-- start --

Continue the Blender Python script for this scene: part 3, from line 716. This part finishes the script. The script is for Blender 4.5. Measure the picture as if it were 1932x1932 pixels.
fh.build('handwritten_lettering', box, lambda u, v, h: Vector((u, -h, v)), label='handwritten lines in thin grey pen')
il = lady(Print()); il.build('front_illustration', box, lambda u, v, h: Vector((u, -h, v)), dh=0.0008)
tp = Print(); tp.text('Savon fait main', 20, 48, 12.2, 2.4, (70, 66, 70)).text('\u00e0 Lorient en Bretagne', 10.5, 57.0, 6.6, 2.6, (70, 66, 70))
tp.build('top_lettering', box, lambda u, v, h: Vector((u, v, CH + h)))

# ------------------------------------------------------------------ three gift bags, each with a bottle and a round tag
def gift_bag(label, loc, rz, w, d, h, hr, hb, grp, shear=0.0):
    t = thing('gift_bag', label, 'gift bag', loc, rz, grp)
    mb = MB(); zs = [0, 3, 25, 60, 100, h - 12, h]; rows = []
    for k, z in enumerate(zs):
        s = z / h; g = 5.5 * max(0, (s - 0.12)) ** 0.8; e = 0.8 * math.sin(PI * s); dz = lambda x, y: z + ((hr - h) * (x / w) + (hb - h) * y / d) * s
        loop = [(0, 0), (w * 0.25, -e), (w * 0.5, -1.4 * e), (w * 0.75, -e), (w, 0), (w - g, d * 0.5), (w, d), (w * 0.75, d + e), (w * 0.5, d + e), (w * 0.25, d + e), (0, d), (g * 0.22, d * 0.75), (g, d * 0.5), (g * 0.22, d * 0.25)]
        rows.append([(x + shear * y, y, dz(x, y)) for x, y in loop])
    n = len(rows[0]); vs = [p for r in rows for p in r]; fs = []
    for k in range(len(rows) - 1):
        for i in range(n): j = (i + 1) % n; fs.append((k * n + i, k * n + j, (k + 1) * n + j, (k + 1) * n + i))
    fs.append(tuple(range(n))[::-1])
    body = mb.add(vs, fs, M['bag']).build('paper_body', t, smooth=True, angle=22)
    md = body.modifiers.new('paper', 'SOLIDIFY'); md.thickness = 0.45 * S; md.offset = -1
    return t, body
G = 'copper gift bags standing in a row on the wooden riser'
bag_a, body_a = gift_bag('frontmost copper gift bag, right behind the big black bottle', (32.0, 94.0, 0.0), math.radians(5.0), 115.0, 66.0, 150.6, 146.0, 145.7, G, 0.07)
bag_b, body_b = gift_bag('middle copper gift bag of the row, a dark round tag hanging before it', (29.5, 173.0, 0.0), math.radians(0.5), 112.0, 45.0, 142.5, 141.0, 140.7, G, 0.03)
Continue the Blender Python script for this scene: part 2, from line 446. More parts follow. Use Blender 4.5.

-- end --

→ What is expected
Take the entries above and transcribe them exactly.

→ Full output
Continue the Blender Python script for this scene: part 3, from line 716. This part finishes the script. The script is for Blender 4.5. Measure the picture as if it were 1932x1932 pixels.
fh.build('handwritten_lettering', box, lambda u, v, h: Vector((u, -h, v)), label='handwritten lines in thin grey pen')
il = lady(Print()); il.build('front_illustration', box, lambda u, v, h: Vector((u, -h, v)), dh=0.0008)
tp = Print(); tp.text('Savon fait main', 20, 48, 12.2, 2.4, (70, 66, 70)).text('\u00e0 Lorient en Bretagne', 10.5, 57.0, 6.6, 2.6, (70, 66, 70))
tp.build('top_lettering', box, lambda u, v, h: Vector((u, v, CH + h)))

# ------------------------------------------------------------------ three gift bags, each with a bottle and a round tag
def gift_bag(label, loc, rz, w, d, h, hr, hb, grp, shear=0.0):
    t = thing('gift_bag', label, 'gift bag', loc, rz, grp)
    mb = MB(); zs = [0, 3, 25, 60, 100, h - 12, h]; rows = []
    for k, z in enumerate(zs):
        s = z / h; g = 5.5 * max(0, (s - 0.12)) ** 0.8; e = 0.8 * math.sin(PI * s); dz = lambda x, y: z + ((hr - h) * (x / w) + (hb - h) * y / d) * s
        loop = [(0, 0), (w * 0.25, -e), (w * 0.5, -1.4 * e), (w * 0.75, -e), (w, 0), (w - g, d * 0.5), (w, d), (w * 0.75, d + e), (w * 0.5, d + e), (w * 0.25, d + e), (0, d), (g * 0.22, d * 0.75), (g, d * 0.5), (g * 0.22, d * 0.25)]
        rows.append([(x + shear * y, y, dz(x, y)) for x, y in loop])
    n = len(rows[0]); vs = [p for r in rows for p in r]; fs = []
    for k in range(len(rows) - 1):
        for i in range(n): j = (i + 1) % n; fs.append((k * n + i, k * n + j, (k + 1) * n + j, (k + 1) * n + i))
    fs.append(tuple(range(n))[::-1])
    body = mb.add(vs, fs, M['bag']).build('paper_body', t, smooth=True, angle=22)
    md = body.modifiers.new('paper', 'SOLIDIFY'); md.thickness = 0.45 * S; md.offset = -1
    return t, body
G = 'copper gift bags standing in a row on the wooden riser'
bag_a, body_a = gift_bag('frontmost copper gift bag, right behind the big black bottle', (32.0, 94.0, 0.0), math.radians(5.0), 115.0, 66.0, 150.6, 146.0, 145.7, G, 0.07)
bag_b, body_b = gift_bag('middle copper gift bag of the row, a dark round tag hanging before it', (29.5, 173.0, 0.0), math.radians(0.5), 112.0, 45.0, 142.5, 141.0, 140.7, G, 0.03)
Continue the Blender Python script for this scene: part 2, from line 446. More parts follow. Use Blender 4.5.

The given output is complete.